Une après-midi de taff de précision. Beaucoup de plans, peu d’espace, une ambiance faite de petits riens dans un trou de merde.
La crasse n’empêche pas la bonne humeur. L’équipe est à la cool: le lieu de tournage est paisible, le monde extérieur interfère peu, sauf bricolos du dimanche qui viennent récupérer des babioles dans les boxes adjacents.
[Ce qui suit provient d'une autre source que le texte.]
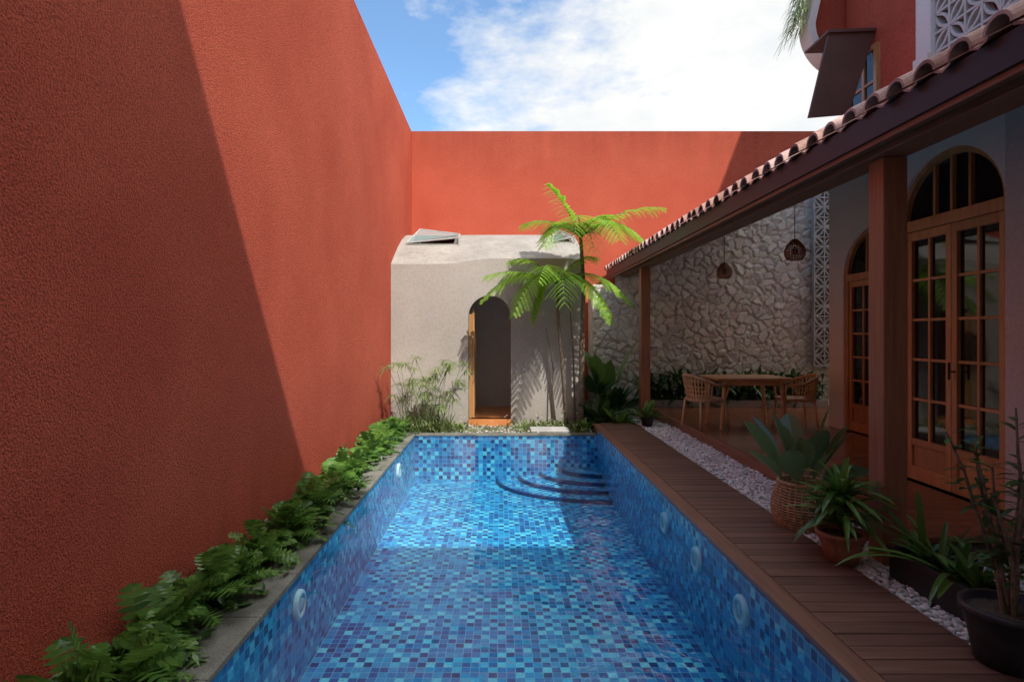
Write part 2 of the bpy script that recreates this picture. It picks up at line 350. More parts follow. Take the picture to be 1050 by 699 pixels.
# ------------------------------------------------------------------ bath house
bh=group('garden_bath_house')
FY=10.4
def sm(x): x=max(0,min(1,x)); return x*x*(3-2*x)
def ftop(x): return 2.74+.10*sm((x+1.05)/.9)-.04*sm((x-1.2)/.3)
b=MB()
arch_wall(b,'x',FY,.16,-1.95,1.5,-.2,ftop,[(-.57,.19,-.02,1.80,.38)],0)
b.add([(1.5,FY,-.2),(1.5,WY,-.2),(1.5,WY,3.62),(1.5,FY,ftop(1.5))],[(0,1,2,3)])
b.build('front_wall',[CEM],parent=bh)
r_=MB(); nx,ny=46,24; vs=[]
for j in range(ny+1):
    t=j/ny
    for i in range(nx+1):
        x=-1.95+(3.45)*i/nx; zf=ftop(x)
        vs.append((x,FY+(WY-FY)*t, zf+(3.62-zf)*math.sin(t*math.pi/2)**.95))
fs=[]
for j in range(ny):
    for i in range(nx):
        x=-1.95+3.45*(i+.5)/nx; yy=FY+(WY-FY)*(j+.5)/ny
        if (-1.72<x<-.88 and 11.25<yy<12.1) or (1.05<x<1.36 and 11.25<yy<12.1): continue
        fs.append((j*(nx+1)+i,j*(nx+1)+i+1,(j+1)*(nx+1)+i+1,(j+1)*(nx+1)+i))
r_.add(vs,fs); r_.build('curved_roof',[CEMR],smooth=True,parent=bh)
b=MB()
b.box(-1.94,1.48,FY+.16,12.3,-.2,-.03,1)
b.box(-1.94,1.48,12.3,12.4,-.03,3.3,0)
b.box(-.57,.19,FY-.03,FY+.159,-.2,-.02,1)
b.build('interior',[INW,TILEF],parent=bh)
b=MB()
b.box(-.565,-.51,FY+.09,FY+.15,-.02,1.85); 
b.box(-.51,-.47,FY+.16,FY+.80,-.02,1.95)
b.build('open_door',[DOORW],parent=bh,bevel=.005)
def skylight(x0,x1,y,z):
    g_=group('glass_skylight')
    gl_=MB(); y2=y+1.0
    A=[(x0,y,z),(x1,y,z+.10),(x1-.05,y2,z+.34),(x0+.12,y2,z+.44)]
    gl_.add(A,[(0,1,2,3)]); gl_.build('pane',[SKYG],parent=g_)
    fr_=MB()
    for i in range(4): fr_.tube([A[i],A[(i+1)%4]],.014,6)
    for q in A: fr_.tube([(q[0],q[1],z-.5),q],.016,6)
    fr_.build('frame',[CONC],parent=g_)
skylight(-1.80,-.80,11.2,3.24)
skylight(1.0,1.42,11.2,3.26)

# ------------------------------------------------------------------ stone wall (relief mesh)
def stone_wall():
    x0,x1,z0,z1=1.9,7.9,-.2,4.6; d=.022
    nx=int((x1-x0)/d); nz=int((z1-z0)/d)
    X,Z=np.meshgrid(np.linspace(x0,x1,nx+1),np.linspace(z0,z1,nz+1))
    S=[]; cs=.17
    for i in range(int((x1-x0)/cs)+2):
        for j in range(int((z1-z0)/(cs*.8))+2):
            if R()<.84: S.append((x0+(i-.5+U(-.5,.5))*cs,z0+(j-.5+U(-.5,.5))*cs*.8))
    S=np.array(S); K=len(S)
    px=(X+.02*np.sin(17*Z+3*X)+.012*np.sin(41*Z)).ravel(); pz=(Z+.02*np.sin(19*X+5*Z)+.01*np.sin(47*X)).ravel()
    f1=np.full(px.shape,9.);f2=f1.copy();idx=np.zeros(px.shape,int)
    for k in range(K):
        dd=np.hypot((px-S[k,0])*.9,pz-S[k,1]); c1=dd<f1; f2=np.where(c1,f1,np.minimum(f2,dd)); idx=np.where(c1,k,idx); f1=np.where(c1,dd,f1)
    e=np.clip((f2-f1)/.03,0,1); e=e*e*(3-2*e)
    rnd=np.random.rand(K); tilt=np.random.randn(K,2)*.10
    h=e*(.014+.020*rnd[idx]+ (px-S[idx,0])*tilt[idx,0]+(pz-S[idx,1])*tilt[idx,1])
    V=np.stack([X.ravel(),12.0-h,Z.ravel()],1)
    ii=np.arange((nx+1)*(nz+1)).reshape(nz+1,nx+1)
    Fq=np.stack([ii[:-1,:-1],ii[:-1,1:],ii[1:,1:],ii[1:,:-1]],-1).reshape(-1,4)
    cx=V[Fq[:,0],0]; cz=V[Fq[:,0],2]; keep=cz<np.where(cx<2.35,2.5,2.75+.58*(cx-2.3)); Fq=Fq[keep]
    me=bpy.data.meshes.new('rubble_face'); me.from_pydata(V.tolist(),[],Fq.tolist())
    base=np.array([.80,.75,.67]); tone=.84+.20*np.random.rand(K); hue=np.random.randn(K,3)*.018
    col=base[None]*tone[idx][:,None]+hue[idx]; mort=np.array([.54,.50,.44])
    col=mort*(1-e[:,None])+col*e[:,None]; col=np.clip(col,0.02,.84)
    ca=me.color_attributes.new('Col','FLOAT_COLOR','POINT'); rgba=np.ones((len(V),4)); rgba[:,:3]=col; ca.data.foreach_set('color',rgba.ravel())
    me.materials.append(STONE); me.polygons.foreach_set('use_smooth',[True]*len(me.polygons)); me.update()
    sw=group('stone_wall'); o=bpy.data.objects.new('rubble_face',me); scene.collection.objects.link(o); o.parent=sw
    bb=MB(); bb.box(1.9,7.9,12.01,12.6,-.2,2.48); bb.build('core',[CONC],parent=sw)
stone_wall()

def breeze(name,axis,pos,s0,s1,z0,z1,cell=.2,depth=.09,parent=None,mat=None):
    b=MB()
    ns=int(round((s1-s0)/cell)); nz=int(round((z1-z0)/cell))
    def bx(a,b_,c,d,):
        if axis=='x': b.box(a,b_,pos,pos+depth,c,d)
        else: b.box(pos,pos+depth,a,b_,c,d)
    for i in range(ns+1): bx(s0+i*cell-.012,s0+i*cell+.012,z0,z1)
    for j in range(nz+1):
        for i in range(ns): bx(s0+i*cell+.0125,s0+(i+1)*cell-.0125,z0+j*cell-.012,z0+j*cell+.012)
    for i in range(ns):
        for j in range(nz):
            cx=s0+(i+.5)*cell; cz=z0+(j+.5)*cell
            fl_=1 if (i+j)%2 else -1
            for sg in (-1,1):
                k=6; ri=[]
                for q in range(k+1):
                    t=q/k; a=(t-.5)*cell*.95; off=sg*.05*math.sin(math.pi*t)
                    ri.append((cx+fl_*(a-off*.7),cz+a+off*.7)); 
                for q in range(k):
                    (a1,c1),(a2,c2)=ri[q],ri[q+1]; w_=.010
                    vs=[]
                    for dp in (0.005,depth-.005):
                        for (a_,c_) in ((a1-w_,c1+w_*fl_),(a1+w_,c1-w_*fl_),(a2+w_,c2-w_*fl_),(a2-w_,c2+w_*fl_)):
                            vs.append((a_,pos+dp,c_) if axis=='x' else (pos+dp,a_,c_))
                    b.add(vs,[(0,1,2,3),(4,5,6,7),(0,3,7,4),(1,2,6,5)])
    return b.build(name,[mat or GREYW],parent=parent)
breeze('breeze_block_screen','x',11.78,6.35,7.55,.85,4.85,mat=CONC)

# ------------------------------------------------------------------ deck, porch, gravel
b=MB(); y=-.3; bw=.115
while y<9.75:
    b.box(1.675,2.27,y+.003,y+bw-.003,-.03,0.0+U(-.0015,.0015),0); y+=bw
b.box(1.545,1.668,-.3,9.75,-.03,.001,1)
b.box(1.562,1.60,-.3,9.75,-.13,-.031,1)
b.box(1.601,2.25,-.3,9.75,-.16,-.035,2)
b.build('wooden_deck',[DECK,DECKL,BLACK],bevel=.003)
b=MB(); y=4.0; bw=.13
while y<11.2:
    b.box(2.87,7.5,y+.002,y+bw-.002,.06,.10,0); y+=bw
b.box(2.83,2.868,3.9,11.2,-.12,.098,1)
b.box(2.871,7.5,3.9,11.2,-.15,.055,2)
b.build('porch_floor',[PORCHF,BEAMW,BLACK],bevel=.003)
b=MB(); b.box(2.83,3.9,-.3,3.9,-.2,-.06); b.box(2.272,2.829,-.3,11.2,-.2,-.06); b.build('gravel_bed_base',[CONC])
import bmesh
bm=bmesh.new(); bmesh.ops.create_icosphere(bm,subdivisions=2,radius=1); bv=np.array([v.co[:] for v in bm.verts]); bf=np.array([[v.index for v in f.verts] for f in bm.faces]); bm.free()
def pebbles(name,n,xr,yr,z,mat=PEB,s=1.0):
    C=np.stack([np.random.uniform(*xr,n),yr[0]+(yr[1]-yr[0])*np.random.rand(n)**1.25,np.random.uniform(z[0],z[1],n)],1)
    sc=np.stack([np.random.uniform(.014,.027,n),np.random.uniform(.011,.02,n),np.random.uniform(.008,.014,n)],1)*s*np.random.uniform(.6,1.15,(n,1))
    th=np.random.uniform(0,6.28,n); ti=np.random.normal(0,.3,n)
    P=bv[None]*sc[:,None]; P=P*(1+.06*np.random.randn(n,len(bv),1))
    x=P[...,0];y=P[...,1];zz=P[...,2]; y,zz=y*np.cos(ti)[:,None]-zz*np.sin(ti)[:,None],y*np.sin(ti)[:,None]+zz*np.cos(ti)[:,None]
    x,y=x*np.cos(th)[:,None]-y*np.sin(th)[:,None],x*np.sin(th)[:,None]+y*np.cos(th)[:,None]
    V=np.stack([x,y,zz],-1)+C[:,None]; V=V.reshape(-1,3); Fq=(bf[None]+(np.arange(n)*len(bv))[:,None,None]).reshape(-1,3)
    me=bpy.data.meshes.new(name); me.vertices.add(len(V)); me.vertices.foreach_set('co',V.ravel())
    me.loops.add(Fq.size); me.loops.foreach_set('vertex_index',Fq.ravel()); me.polygons.add(len(Fq)); me.polygons.foreach_set('loop_start',np.arange(len(Fq))*3)
    me.update(calc_edges=True); me.polygons.foreach_set('use_smooth',[True]*len(Fq)); me.materials.append(mat)
    o=bpy.data.objects.new(name,me); scene.collection.objects.link(o)
pebbles('white_pebble_gravel',10500,(2.285,2.825),(2.0,9.9),(-.055,-.012))
pebbles('white_pebble_gravel.001',3200,(2.83,3.85),(2.3,3.88),(-.055,-.012))
pebbles('garden_pebbles',420,(-1.3,2.2),(9.54,10.38),(-.14,-.13),PEBG,s=1.5)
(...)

Fin de journée de fonctionnaire: 18h et des poussières. Mais pas fin de l’histoire. Pitt, qui crèche à deux pas avec sa blonde qui est brune, paye son café à l’accessoiriste. JP, le cul posé sur un coussin douillet dans l’intérieur coquet, en sirotant son Nespresso, entre deux conseils en plomberie pour venir à bout de fuites agaçantes dans l’appart’, déballe un peu sa vie. Un p’tit bout. Un rien du tout. Le mec raconte sa tronche. Une violence inouïe, à s’en déboîter la mâchoire, pour un amour sur courtes pattes d’un mètre soixante. L’histoire de sa gueule mériterait un chapitre de roman à succès à elle toute seule. Mais se limite à un café-clope un dimanche soir, dans un appart’ anonyme d’une barre d’immeuble d’Ivry-sur-Seine.